The motifs on this quilt are Pahu hula(drum), ʻUli ʻuli(feathered rattles), Pūniu( coconut knee drum) used in classical hula dancing and Maile leaves represents Laka (Goddess of hula). In this way they are related to Hawaiian life. The central part has Wāwae Moa (chicken feet stitches) which is one of the traditional techniques.


When DESIGNER and QUILTER have pens or needles, we think about the history and the traditions of Hawaiʻi, or the lifestyle of the time still exists. By reviving and expressing them, we play a role in conveying the history of Hawaii, the royal family (Aliʻi) and Hawaiian culture.


John & Poakalani family has a history of learning the original techniques on the ship Thaddeus boarded by missionaries in the 1820. It’s great honour for me to learn from them who are the ancestors of the tradition, which is now loved all over the world.


We hope that people around the world will be interested in the culture and traditions of Hawaiʻi through our Hawaiian quilts.


The tradition continues…




Red square quilt appliqued with a symmetrial design of leaves in a pale brown fabric

Ti Leaf and Lauaʻe. Quilted by Pat Gorelangton. Designed by John Serrao. PRM 2022.57.12


Wai ʻapu lau kī.

Water in a ti-leaf cup.

 [When one goes to the upland and needs a cup to dip water from the stream or spring, he folds a ti leaf to form a dipper.]



Stories from the Quilting Circle
by Pat Gorelangton

I have been a quilter for almost 40 years. Though I've tried other quilting styles, once I joined the Poakalani Quilt Group 18 years ago, Hawaiian quilting became my passion. To me, it has the symmetry that appeals to my sense of order, while also having a beautiful freedom of movement...especially in the designs of John Serrao. John was a master designer; it was a privilege to learn from him. The knowledge and support that the entire Serrao ohana (family) has given to me over the years is nourishment for my soul. One of my favourite things to do is to complete a quilt that was started by someone's grandmother or auntie years ago...but any time I can make a quilt, whether as a commission, or an idea I had and am trying to express, is truly a joy. 

So much of the Hawaiian quilt patterns are inspired by our plants and our culture.
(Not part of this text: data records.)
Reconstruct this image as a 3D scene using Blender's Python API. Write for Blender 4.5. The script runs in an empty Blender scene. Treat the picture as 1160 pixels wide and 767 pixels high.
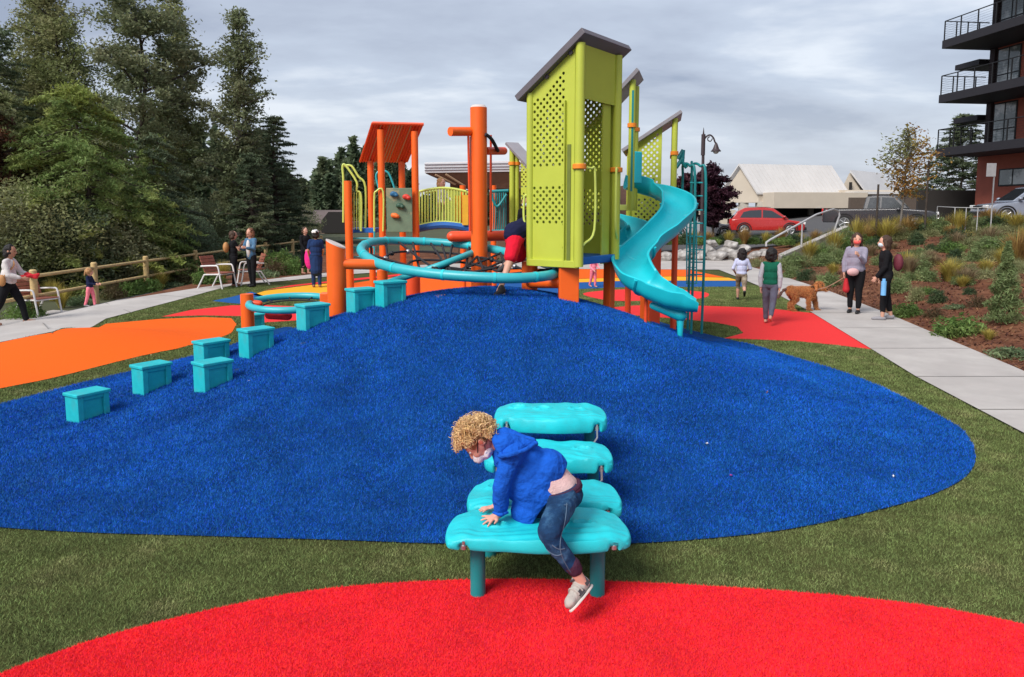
import bpy, bmesh, math, random
import numpy as np
from mathutils import Vector, Matrix, Quaternion, noise
from mathutils.geometry import delaunay_2d_cdt
random.seed(7); rng = np.random.default_rng(7)
PI = math.pi
sc = bpy.context.scene
col = sc.collection

# ---------------------------------------------------------------- camera
F = 838.0; CX = 580.0; CY = 332.0; HC = 2.2
PITCH = math.atan(92.0 / F)
cd = bpy.data.cameras.new('camera'); cam = bpy.data.objects.new('camera', cd); col.objects.link(cam)
cam.location = (0, 0, HC); cam.rotation_euler = (PI / 2 - PITCH, 0, 0)
cd.sensor_width = 36; cd.lens = F / 1160 * 36; cd.shift_y = -(383.5 - CY) / 1160
cd.clip_end = 6000; cd.clip_start = 0.05
sc.camera = cam

def ray(px, py):
    u = (px - CX) / F; v = (CY - py) / F
    cp, sp = math.cos(PITCH), math.sin(PITCH)
    return Vector((u, cp + sp * v, -sp + cp * v))
def W(px, py, d):
    """point seen at photo pixel px,py at ground distance d"""
    r = ray(px, py); r *= d / r.y
    return Vector((r.x, r.y, r.z + HC))
def sst(a, b, x):
    t = np.clip((x - a) / (b - a), 0, 1); return t * t * (3 - 2 * t)
MC = (-0.3, 10.0)
_A = np.radians([-180, -165, -150, -123, -90, -50, -38, -22, 0, 30, 90, 135, 160, 180])
_R = np.array([5.4, 5.8, 5.4, 6.05, 5.2, 5.75, 5.7, 5.3, 5.0, 4.6, 4.6, 4.4, 5.0, 5.4])
def edge_x(y):      # right edge of the right-hand pavement
    return np.interp(y, [-5, 0, 5, 10.2, 14.7, 20.5, 26, 30, 60], [6.3, 6.3, 6.42, 7.05, 7.95, 8.8, 9.3, 9.6, 11])
def H(x, y):
    x = np.asarray(x, float); y = np.asarray(y, float)
    dx, dy = x - MC[0], y - MC[1]
    r = np.hypot(dx, dy) / np.interp(np.arctan2(dy, dx), _A, _R)
    h = 1.15 * np.where(r < 1, 0.5 + 0.5 * np.cos(PI * np.clip(r, 0, 1)), 0)
    r = np.hypot(x, y + 0.2) / 4.4
    h = h + 0.35 * np.where(r < 1, 0.5 + 0.5 * np.cos(PI * np.clip(r, 0, 1)), 0)
    r = np.hypot((x + 7.0) / 3.2, (y - 11.7) / 2.4)
    h = h + 0.3 * np.where(r < 1, 0.5 + 0.5 * np.cos(PI * np.clip(r, 0, 1)), 0)
    t = x - edge_x(y)
    zl = np.clip(0.6 + 0.1 * (x - 14), 0.35, 2.3)
    hill = np.minimum(0.165 * np.clip(t, 0, None), zl)
    hill = np.maximum(hill, sst(32, 36, y) * zl * sst(5, 9, x))
    hill = hill + 0.05 * np.sin(x * 1.9 + y) * np.sin(y * 1.3) * sst(0.3, 2, t) * (1 - sst(33, 35, y))
    h = h + hill
    h = h - 0.4 * sst(9.6, 11.6, -x) * (1 - sst(60, 90, y)) 
    return h
def Hs(x, y): return float(H(x, y))
def G(px, py, up=0.0):
    """the ground point seen at a photo pixel"""
    r = ray(px, py); r = r / r.y; t = 2.5; st = 0.05
    while t < 900:
        if HC + r.z * t <= Hs(r.x * t, t) + up: break
        t += st; st = max(0.05, t * 0.004)
    lo, hi = t - st, t
    for _ in range(20):
        m = (lo + hi) / 2
        if HC + r.z * m <= Hs(r.x * m, m) + up: hi = m
        else: lo = m
    return Vector((r.x * hi, hi, HC + r.z * hi))
def onG(x, y, dz=0): return Vector((x, y, Hs(x, y) + dz))

# ---------------------------------------------------------------- materials
def s2l(c):
    return tuple((v / 12.92 if v <= 0.04045 else ((v + 0.055) / 1.055) ** 2.4) for v in c)
def hexc(h): return s2l(tuple(int(h[i:i + 2], 16) / 255 for i in (0, 2, 4)))
_mats = {}
def mat(name, c, rough=0.55, var=0.12, scale=6.0, bump=0.0, bscale=60.0, metal=0.0, island=0.0, spec=0.4,
        trans=0.0, c2=None, c2at=(0.45, 0.65), c2scale=2.0, alpha=None, sheen=0.0, coat=0.0, obj=False, detail=5):
    if name in _mats: return _mats[name]
    m = bpy.data.materials.new(name); m.use_nodes = True; nt = m.node_tree; N = nt.nodes; L = nt.links
    b = N['Principled BSDF']; b.inputs['Roughness'].default_value = rough
    b.inputs['Metallic'].default_value = metal; b.inputs['Specular IOR Level'].default_value = spec
    if sheen: b.inputs['Sheen Weight'].default_value = sheen
    if coat: b.inputs['Coat Weight'].default_value = coat; b.inputs['Coat Roughness'].default_value = 0.12
    if trans: b.inputs['Transmission Weight'].default_value = trans
    if alpha is not None: b.inputs['Alpha'].default_value = alpha
    tc = N.new('ShaderNodeTexCoord')
    co = tc.outputs['Object'] if True else None
    if isinstance(c, str): c = hexc(c)
    if isinstance(c2, str): c2 = hexc(c2)
    src = None
    rgb = N.new('ShaderNodeRGB'); rgb.outputs[0].default_value = (*c, 1); src = rgb.outputs[0]
    if c2 is not None:
        n = N.new('ShaderNodeTexNoise'); n.inputs['Scale'].default_value = c2scale; n.inputs['Detail'].default_value = 6
        n.inputs['Roughness'].default_value = 0.65
        L.new(co, n.inputs['Vector'])
        mr = N.new('ShaderNodeMapRange'); mr.inputs[1].default_value = c2at[0]; mr.inputs[2].default_value = c2at[1]
        L.new(n.outputs['Fac'], mr.inputs[0])
        mx = N.new('ShaderNodeMix'); mx.data_type = 'RGBA'; L.new(mr.outputs[0], mx.inputs['Factor'])
        L.new(src, mx.inputs['A']); mx.inputs['B'].default_value = (*c2, 1); src = mx.outputs['Result']
    hs = N.new('ShaderNodeHueSaturation'); L.new(src, hs.inputs['Color'])
    n = N.new('ShaderNodeTexNoise'); n.inputs['Scale'].default_value = scale; n.inputs['Detail'].default_value = detail
    n.inputs['Roughness'].default_value = 0.6
    L.new(co, n.inputs['Vector'])
    mr = N.new('ShaderNodeMapRange'); mr.inputs[1].default_value = 0.25; mr.inputs[2].default_value = 0.75
    mr.inputs[3].default_value = 1 - var; mr.inputs[4].default_value = 1 + var
    L.new(n.outputs['Fac'], mr.inputs[0]); val = mr.outputs[0]
    if island:
        g = N.new('ShaderNodeNewGeometry'); mr2 = N.new('ShaderNodeMapRange')
        mr2.inputs[3].default_value = 1 - island; mr2.inputs[4].default_value = 1 + island
        L.new(g.outputs['Random Per Island'], mr2.inputs[0])
        mm = N.new('ShaderNodeMath'); mm.operation = 'MULTIPLY'; L.new(val, mm.inputs[0]); L.new(mr2.outputs[0], mm.inputs[1]); val = mm.outputs[0]
        mh = N.new('ShaderNodeMapRange'); mh.inputs[3].default_value = 0.5 - island * 0.04; mh.inputs[4].default_value = 0.5 + island * 0.04
        L.new(g.outputs['Random Per Island'], mh.inputs[0]); L.new(mh.outputs[0], hs.inputs['Hue'])
    if obj:
        oi = N.new('ShaderNodeObjectInfo'); mr3 = N.new('ShaderNodeMapRange'); mr3.inputs[3].default_value = 0.8; mr3.inputs[4].default_value = 1.2
        L.new(oi.outputs['Random'], mr3.inputs[0]); mm = N.new('ShaderNodeMath'); mm.operation = 'MULTIPLY'
        L.new(val, mm.inputs[0]); L.new(mr3.outputs[0], mm.inputs[1]); val = mm.outputs[0]
    L.new(val, hs.inputs['Value']); L.new(hs.outputs[0], b.inputs['Base Color'])
    # roughness break-up
    rr = N.new('ShaderNodeMapRange'); rr.inputs[3].default_value = max(0, rough - 0.08); rr.inputs[4].default_value = min(1, rough + 0.1)
    L.new(n.outputs['Fac'], rr.inputs[0]); L.new(rr.outputs[0], b.inputs['Roughness'])
    if bump:
        nb = N.new('ShaderNodeTexNoise'); nb.inputs['Scale'].default_value = bscale; nb.inputs['Detail'].default_value = 4
        L.new(co, nb.inputs['Vector'])
        bp = N.new('ShaderNodeBump'); bp.inputs['Strength'].default_value = bump; bp.inputs['Distance'].default_value = 0.02
        L.new(nb.outputs['Fac'], bp.inputs['Height']); L.new(bp.outputs[0], b.inputs['Normal'])
    _mats[name] = m
    return m
def leafmat(name, c, c2, var=0.35, island=0.35, scale=0.6):
    if name in _mats: return _mats[name]
    m = mat(name, c, rough=0.6, var=var, scale=scale, island=island, c2=c2, c2scale=0.35, spec=0.25)
    nt = m.node_tree; N = nt.nodes; L = nt.links; b = N['Principled BSDF']
    t = N.new('ShaderNodeBsdfTranslucent'); mx = N.new('ShaderNodeMixShader'); mx.inputs[0].default_value = 0.42
    L.new(b.inputs['Base Color'].links[0].from_socket, t.inputs['Color'])
    L.new(b.outputs[0], mx.inputs[1]); L.new(t.outputs[0], mx.inputs[2]); L.new(mx.outputs[0], N['Material Output'].inputs[0])
    return m

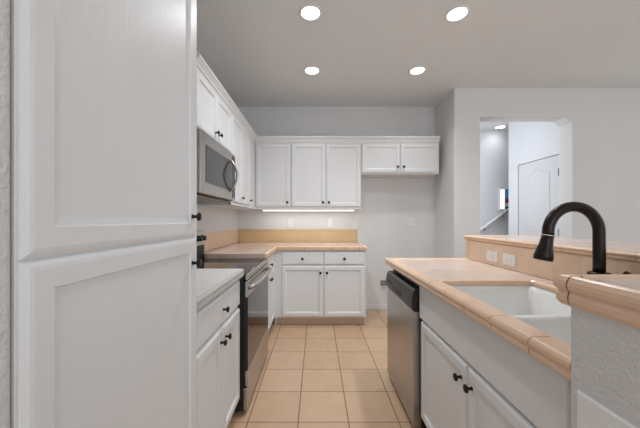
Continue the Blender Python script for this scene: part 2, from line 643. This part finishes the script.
def ring_slab(b, outer, hole, z0, z1):
    """slab with a hole: outer has four corners, hole a multiple of four points in the same order"""
    n = len(hole) // 4
    vt = {}
    for z in (z0, z1):
        vt[z] = ([b.bm.verts.new((x, y, z)) for x, y in outer], [b.bm.verts.new((x, y, z)) for x, y, _ in hole])
    for z in (z0, z1):
        o, h = vt[z]
        for c in range(4):
            for k in range(n - 1):
                b.face((o[c], h[c * n + k], h[c * n + k + 1]))
            b.face((o[c], h[c * n + n - 1], h[(c * n + n) % len(h)], o[(c + 1) % 4]))
    for w_, m_ in ((0, 4), (1, len(hole))):
        a, c = vt[z0][w_], vt[z1][w_]
        for k in range(m_):
            b.face((a[k], a[(k + 1) % m_], c[(k + 1) % m_], c[k]))


hole = rrect(SX0, SX1, SY0, SY1, 0.02, 0)
ring_slab(b, [(X0, YN), (X1, YN), (X1, YF), (X0, YF)], hole, 0.888, 0.910)
b.build('top', 'counter', t)
b = MB()
nosing(b, [(1.163, YF), (X0 + 0.0005, YF), (X0 + 0.0005, YN)], 0.910,
       [every(0.6), [0.055 + 0.160 * k for k in range(10)]], 0.93, inner=0.052)
b.build('edge_tiles', ['nosing', 'grout'], t)
b = MB()
b.sweep([(x, y) for x, y, _ in hole][::-1], [(-0.016, 0.908), (-0.012, 0.9125), (-0.003, 0.9125), (0.003, 0.9085), (0.0055, 0.902), (0.0045, 0.890),
                                            (-0.002, 0.8885), (-0.004, 0.900)], closed=True)
b.build('sink_edge_tiles', 'nosing', t)
MB().box(1.164, 1.1795, 0.603, 2.212, 0.911, 1.057, 0.002).build('backsplash', 'splash_y', t)

# raised breakfast bar
t = thing('bar_top', 'raised peach tile breakfast bar wrapping round the far and near sides of the island', 'countertop', (0, 0, 0))
b = MB()
b.loops([[(0.537, 0.13, z), (1.72, 0.13, z), (1.72, 0.616, z), (0.537, 0.616, z)] for z in (1.036, 1.088)])
b.box(1.1625, 1.72, 0.616, 2.215, 1.058, 1.088)
b.build('top', 'counter', t)
b = MB()
nosing(b, [(1.72, 2.215), (1.1625, 2.215), (1.1625, 0.6167)], 1.088, [every(0.557), every(1.59, first=0.10)], 0.58, 0.0025)
nosing(b, [(1.150, 0.6165), (0.5365, 0.6165), (0.5365, 0.13)], 1.088, [every(0.61, first=0.12), [0.020 + 0.1555 * k for k in range(4)]], 1.18, 0.0045)
b.build('edge_tiles', ['nosing', 'grout'], t)

# ---------------------------------------------------------------- sink
t = thing('sink', 'white double-bowl sink set into the peach island counter', 'sink', (0, 0, 0))
b = MB()
x0, x1, y0, y1 = SX0, SX1, SY0, SY1


def rr(i, r, z):
    return rrect(x0 + i, x1 - i, y0 + i, y1 - i, r, z, 6)


b.loops([rr(-0.012, 0.03, 0.872), rr(-0.012, 0.03, 0.8875), rr(0.001, 0.03, 0.8875), rr(0.005, 0.035, 0.882), rr(0.010, 0.060, 0.865), rr(0.022, 0.085, 0.75),
         rr(0.034, 0.085, 0.705), rr(0.055, 0.07, 0.686), rr(0.09, 0.05, 0.682)], cap0=False, smooth=True)
b.loops([rr(-0.012, 0.03, 0.872), rr(-0.004, 0.04, 0.865), rr(0.012, 0.055, 0.74), rr(0.024, 0.06, 0.690), rr(0.055, 0.05, 0.674)], cap0=False, smooth=True)
b.build('basin', 'ceramic', t)
b = MB()
dv = 1.015
pr = [(dv - 0.040, 0.690), (dv - 0.024, 0.74), (dv - 0.016, 0.855), (dv - 0.009, 0.866), (dv, 0.869), (dv + 0.009, 0.866), (dv + 0.016, 0.855),
      (dv + 0.024, 0.74), (dv + 0.040, 0.690)]
b.loops([[(x, y, z) for y, z in pr] for x in (x0 + 0.014, x1 - 0.014)], smooth=True)
b.build('divider', 'ceramic', t)
for yy in (0.85, 1.21):
    MB().lathe([(0.042, 0.683), (0.042, 0.6855), (0.032, 0.6865), (0.026, 0.684), (0.0, 0.684)], ((x0 + x1) / 2, yy, 0), 'z', 20, False).build(
        'drain', 'chrome', t)

# ---------------------------------------------------------------- faucet
FX, FY = 1.090, 1.095
t = thing('faucet', 'dark bronze gooseneck pull-down faucet arching over the sink', 'faucet', (FX, FY, 0.911))
MB().lathe([(0.034, 0.0), (0.034, 0.006), (0.030, 0.010), (0.026, 0.014), (0.026, 0.078), (0.035, 0.080), (0.0355, 0.094), (0.031, 0.098), (0.021, 0.099)],
           n=24).build('base', 'bronze', t)
R = 0.0985
cz = 1.163 - 0.911
pts = [(0, 0, 0.09), (0, 0, 0.15), (0, 0, 0.20)]
for k in range(25):
    a = PI * k / 24
    pts.append((-R + R * math.cos(a), 0, cz + R * math.sin(a)))
pts.append((-2 * R - 0.0005, 0, cz - 0.014))
MB().tube(pts, 0.0195, 18).build('spout', 'bronze', t)
hx, hz = -2 * R - 0.001, cz - 0.013
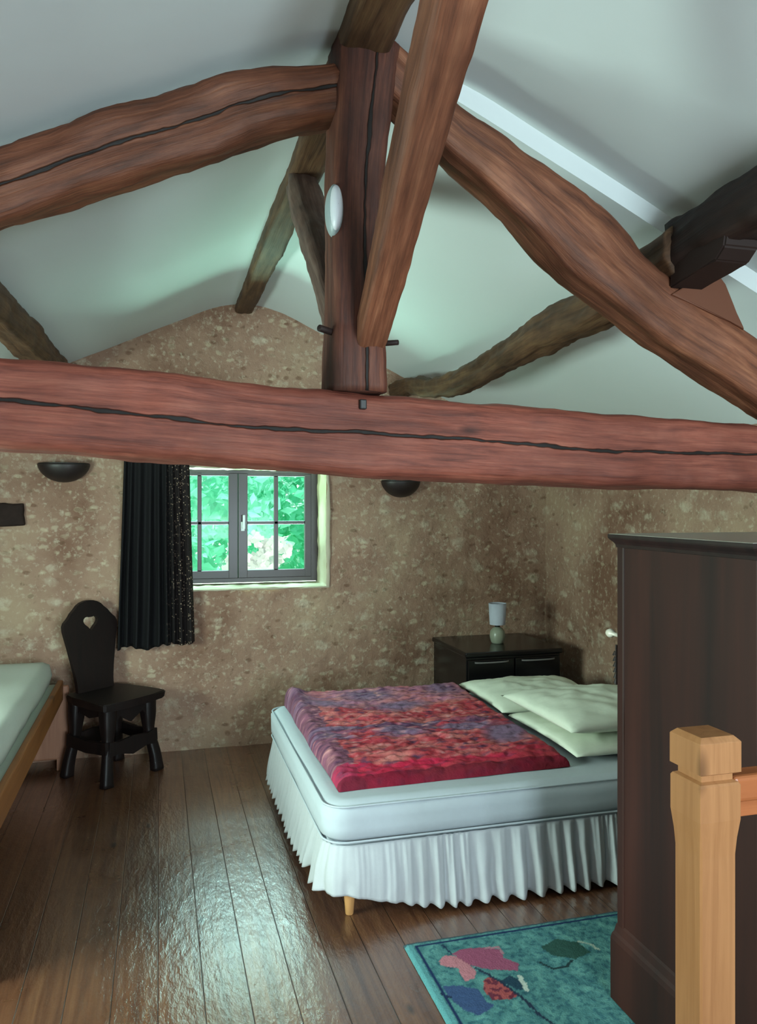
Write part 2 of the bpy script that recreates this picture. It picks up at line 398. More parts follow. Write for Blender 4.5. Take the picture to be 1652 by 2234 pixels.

This Ti Leaf and Laua'e quilt is one of John's beautiful designs. There are two kinds of laua'e fern...one comes from Australia, and the other much rarer one is indigenous to the Hawaiian Islands. It has a faint but lovely fragrance and is used in gardens as well as floral arrangements. The ti leaf has many uses in Hawaiian life; from religious ceremonies to food wrapping, to skirts for hula dancers, and lei for ceremonies. 

I've made over 170 Hawaiian wall hangings and bed quilts and have been part of articles and videos about Hawaiian Quilting over the years, which I hope to have conveyed my love of this beautiful, cultural art of Hawai'i.